Jason Day of Australia misses a birdie putt on the 18th hole that would have put him back in the lead.


AUGUSTA, Ga. - It was a g'day for all the Australians.

Not only did Adam Scott win the Masters on Sunday, ending the country's agonizing drought at Augusta National, Jason Day and Marc Leishman gave Australia three golfers in the top four.

Day finished third, while Leishman and Tiger Woods tied for fourth.

"I'm a proud Australian," Scott said, "and I hope this sits really well back at home."

Day seemed to have the best shot at winning after taking a two-stroke lead with three holes to go. But he made bogeys on the next two holes to fall a stroke behind, then ran a birdie putt that would have put him back in the lead a foot past the hole on 18. As the ball rolled past the cup, Day crouched down and put a hand to his face.

It's the second time he's faltered down the stretch at the Masters, finishing second in 2011.

"I think pressure got to me a little bit," said Day, who finished two strokes behind Scott and Angel Cabrera.

Leishman was never really a threat to win. But few even expected him to be on the leaderboard.

He's ranked 108th in the world, and his only PGA Tour win was last year at Travelers. He'd missed the cut in four of his previous seven tournaments.

Oh, this was only his second appearance at the Masters, too. In his first, a year ago, he missed the cut.

Masters rookie finishes 11th

For a guy who'd never been to Augusta National before, John Huh figured the place out pretty quickly.

Not only did Huh get an automatic invite to next year's Masters by finishing 11th, he also took home a nice piece of crystal after an eagle on the par-5 15th.

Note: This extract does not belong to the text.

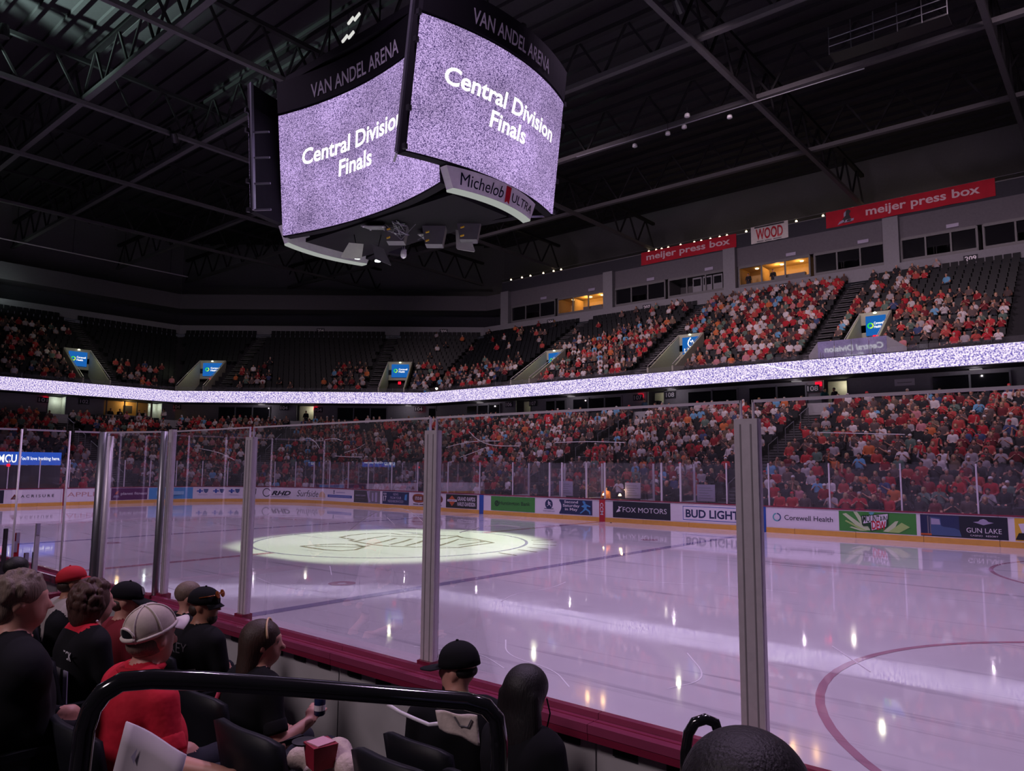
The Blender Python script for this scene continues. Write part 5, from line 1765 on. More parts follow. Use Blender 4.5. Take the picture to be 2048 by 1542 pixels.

"That's what I'm really looking forward to receiving," Huh said.

Asked how he knew about the prize, the Masters rookie said someone told him about it during a practice round.

"They told me, 'Every time you eagle you get crystal.' So that's what I was looking forward to," Huh said.

Huh was hovering on the edge of the cut line after going 70-77 the first two days. But he made it by one stroke, then climbed up the leaderboard with a 71 on Saturday. He followed that with a 4-under 68 on Sunday, the second-best score of the day.

That tied him for 11th, with Tim Clark, and ensured he'll be back next year. The top 12 players are guaranteed entry into next year's tournament.

Tough week for Mickelson

Playing poorly is always a disappointment for Phil Mickelson.

Doing it at the Masters only makes it worse.

Lefty tied for 54th , his worst finish in the 20 times he's made the cut at the Masters. The only time he's scored worse than his 9-over-297 was in 2007 (299), when conditions were brutal.

"I just had an off year, I don't know what to tell you," the three-time Masters champion said. "This was disappointing for me in that this is my favorite place in the world to play. This is my favorite place to be, my favorite tournament and the one I look forward to the day after it ends. And to perform like this is disappointing."